→ WHAT YOU SHOULD DO: Each line below should be reproduced without any alteration.

→ SUPPLIED RECORDS:
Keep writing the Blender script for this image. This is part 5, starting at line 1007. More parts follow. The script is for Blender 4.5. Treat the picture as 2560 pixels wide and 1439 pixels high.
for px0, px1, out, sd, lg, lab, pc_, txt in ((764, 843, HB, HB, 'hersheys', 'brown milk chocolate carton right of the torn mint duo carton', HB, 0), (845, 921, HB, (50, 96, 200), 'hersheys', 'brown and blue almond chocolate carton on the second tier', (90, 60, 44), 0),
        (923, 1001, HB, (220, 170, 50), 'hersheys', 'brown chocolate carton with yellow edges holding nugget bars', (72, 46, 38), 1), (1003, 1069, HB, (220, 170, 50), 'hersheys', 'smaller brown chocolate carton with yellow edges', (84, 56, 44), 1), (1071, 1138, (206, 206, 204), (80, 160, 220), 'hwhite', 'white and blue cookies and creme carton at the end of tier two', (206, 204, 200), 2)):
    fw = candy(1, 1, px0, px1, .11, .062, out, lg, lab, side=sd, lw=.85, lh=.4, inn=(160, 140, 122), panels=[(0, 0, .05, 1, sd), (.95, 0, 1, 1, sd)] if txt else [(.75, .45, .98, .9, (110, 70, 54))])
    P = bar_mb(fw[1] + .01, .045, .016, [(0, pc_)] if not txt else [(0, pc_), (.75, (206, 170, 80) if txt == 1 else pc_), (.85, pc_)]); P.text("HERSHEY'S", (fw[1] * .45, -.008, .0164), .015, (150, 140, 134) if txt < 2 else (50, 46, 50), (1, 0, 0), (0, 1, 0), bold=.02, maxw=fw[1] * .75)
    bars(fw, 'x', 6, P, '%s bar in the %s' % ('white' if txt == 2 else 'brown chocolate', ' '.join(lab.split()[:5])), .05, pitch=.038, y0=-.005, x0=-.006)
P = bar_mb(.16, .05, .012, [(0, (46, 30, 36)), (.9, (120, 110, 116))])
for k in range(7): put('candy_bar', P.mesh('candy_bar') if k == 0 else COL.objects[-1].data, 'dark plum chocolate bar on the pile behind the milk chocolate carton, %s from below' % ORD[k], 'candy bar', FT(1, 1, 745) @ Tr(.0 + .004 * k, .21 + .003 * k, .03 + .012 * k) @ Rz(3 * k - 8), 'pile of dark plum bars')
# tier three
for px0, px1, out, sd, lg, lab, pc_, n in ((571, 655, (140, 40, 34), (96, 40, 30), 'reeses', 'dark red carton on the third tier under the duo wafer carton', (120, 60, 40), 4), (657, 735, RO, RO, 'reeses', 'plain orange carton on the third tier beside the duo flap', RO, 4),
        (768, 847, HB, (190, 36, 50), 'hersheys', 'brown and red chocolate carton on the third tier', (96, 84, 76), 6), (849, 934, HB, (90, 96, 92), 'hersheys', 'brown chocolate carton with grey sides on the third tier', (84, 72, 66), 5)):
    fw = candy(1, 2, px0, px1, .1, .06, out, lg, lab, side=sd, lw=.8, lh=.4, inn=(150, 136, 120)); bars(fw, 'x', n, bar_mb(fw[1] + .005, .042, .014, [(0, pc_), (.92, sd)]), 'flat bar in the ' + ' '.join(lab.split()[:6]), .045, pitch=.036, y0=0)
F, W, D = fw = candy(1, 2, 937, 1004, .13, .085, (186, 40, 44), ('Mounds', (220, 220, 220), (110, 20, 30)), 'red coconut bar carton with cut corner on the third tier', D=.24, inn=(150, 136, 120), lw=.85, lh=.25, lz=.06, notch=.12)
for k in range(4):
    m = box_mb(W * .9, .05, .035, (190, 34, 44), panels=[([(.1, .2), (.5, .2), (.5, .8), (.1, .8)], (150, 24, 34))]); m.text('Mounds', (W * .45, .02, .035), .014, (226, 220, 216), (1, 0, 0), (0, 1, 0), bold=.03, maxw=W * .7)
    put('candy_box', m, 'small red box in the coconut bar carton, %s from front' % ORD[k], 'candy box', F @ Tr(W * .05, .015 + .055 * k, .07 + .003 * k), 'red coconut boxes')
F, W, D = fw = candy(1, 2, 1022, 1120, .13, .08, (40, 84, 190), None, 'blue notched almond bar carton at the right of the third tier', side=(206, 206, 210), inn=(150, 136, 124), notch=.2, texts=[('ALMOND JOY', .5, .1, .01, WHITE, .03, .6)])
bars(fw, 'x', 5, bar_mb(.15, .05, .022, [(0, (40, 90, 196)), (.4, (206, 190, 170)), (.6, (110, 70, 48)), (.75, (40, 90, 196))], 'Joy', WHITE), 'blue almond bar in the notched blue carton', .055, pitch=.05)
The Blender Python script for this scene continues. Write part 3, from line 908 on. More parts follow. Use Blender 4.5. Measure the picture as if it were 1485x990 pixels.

→ FINAL RESULT:
Keep writing the Blender script for this image. This is part 5, starting at line 1007. More parts follow. The script is for Blender 4.5. Treat the picture as 2560 pixels wide and 1439 pixels high.
for px0, px1, out, sd, lg, lab, pc_, txt in ((764, 843, HB, HB, 'hersheys', 'brown milk chocolate carton right of the torn mint duo carton', HB, 0), (845, 921, HB, (50, 96, 200), 'hersheys', 'brown and blue almond chocolate carton on the second tier', (90, 60, 44), 0),
        (923, 1001, HB, (220, 170, 50), 'hersheys', 'brown chocolate carton with yellow edges holding nugget bars', (72, 46, 38), 1), (1003, 1069, HB, (220, 170, 50), 'hersheys', 'smaller brown chocolate carton with yellow edges', (84, 56, 44), 1), (1071, 1138, (206, 206, 204), (80, 160, 220), 'hwhite', 'white and blue cookies and creme carton at the end of tier two', (206, 204, 200), 2)):
    fw = candy(1, 1, px0, px1, .11, .062, out, lg, lab, side=sd, lw=.85, lh=.4, inn=(160, 140, 122), panels=[(0, 0, .05, 1, sd), (.95, 0, 1, 1, sd)] if txt else [(.75, .45, .98, .9, (110, 70, 54))])
    P = bar_mb(fw[1] + .01, .045, .016, [(0, pc_)] if not txt else [(0, pc_), (.75, (206, 170, 80) if txt == 1 else pc_), (.85, pc_)]); P.text("HERSHEY'S", (fw[1] * .45, -.008, .0164), .015, (150, 140, 134) if txt < 2 else (50, 46, 50), (1, 0, 0), (0, 1, 0), bold=.02, maxw=fw[1] * .75)
    bars(fw, 'x', 6, P, '%s bar in the %s' % ('white' if txt == 2 else 'brown chocolate', ' '.join(lab.split()[:5])), .05, pitch=.038, y0=-.005, x0=-.006)
P = bar_mb(.16, .05, .012, [(0, (46, 30, 36)), (.9, (120, 110, 116))])
for k in range(7): put('candy_bar', P.mesh('candy_bar') if k == 0 else COL.objects[-1].data, 'dark plum chocolate bar on the pile behind the milk chocolate carton, %s from below' % ORD[k], 'candy bar', FT(1, 1, 745) @ Tr(.0 + .004 * k, .21 + .003 * k, .03 + .012 * k) @ Rz(3 * k - 8), 'pile of dark plum bars')
# tier three
for px0, px1, out, sd, lg, lab, pc_, n in ((571, 655, (140, 40, 34), (96, 40, 30), 'reeses', 'dark red carton on the third tier under the duo wafer carton', (120, 60, 40), 4), (657, 735, RO, RO, 'reeses', 'plain orange carton on the third tier beside the duo flap', RO, 4),
        (768, 847, HB, (190, 36, 50), 'hersheys', 'brown and red chocolate carton on the third tier', (96, 84, 76), 6), (849, 934, HB, (90, 96, 92), 'hersheys', 'brown chocolate carton with grey sides on the third tier', (84, 72, 66), 5)):
    fw = candy(1, 2, px0, px1, .1, .06, out, lg, lab, side=sd, lw=.8, lh=.4, inn=(150, 136, 120)); bars(fw, 'x', n, bar_mb(fw[1] + .005, .042, .014, [(0, pc_), (.92, sd)]), 'flat bar in the ' + ' '.join(lab.split()[:6]), .045, pitch=.036, y0=0)
F, W, D = fw = candy(1, 2, 937, 1004, .13, .085, (186, 40, 44), ('Mounds', (220, 220, 220), (110, 20, 30)), 'red coconut bar carton with cut corner on the third tier', D=.24, inn=(150, 136, 120), lw=.85, lh=.25, lz=.06, notch=.12)
for k in range(4):
    m = box_mb(W * .9, .05, .035, (190, 34, 44), panels=[([(.1, .2), (.5, .2), (.5, .8), (.1, .8)], (150, 24, 34))]); m.text('Mounds', (W * .45, .02, .035), .014, (226, 220, 216), (1, 0, 0), (0, 1, 0), bold=.03, maxw=W * .7)
    put('candy_box', m, 'small red box in the coconut bar carton, %s from front' % ORD[k], 'candy box', F @ Tr(W * .05, .015 + .055 * k, .07 + .003 * k), 'red coconut boxes')
F, W, D = fw = candy(1, 2, 1022, 1120, .13, .08, (40, 84, 190), None, 'blue notched almond bar carton at the right of the third tier', side=(206, 206, 210), inn=(150, 136, 124), notch=.2, texts=[('ALMOND JOY', .5, .1, .01, WHITE, .03, .6)])
bars(fw, 'x', 5, bar_mb(.15, .05, .022, [(0, (40, 90, 196)), (.4, (206, 190, 170)), (.6, (110, 70, 48)), (.75, (40, 90, 196))], 'Joy', WHITE), 'blue almond bar in the notched blue carton', .055, pitch=.05)
The Blender Python script for this scene continues. Write part 3, from line 908 on. More parts follow. Use Blender 4.5. Measure the picture as if it were 1485x990 pixels.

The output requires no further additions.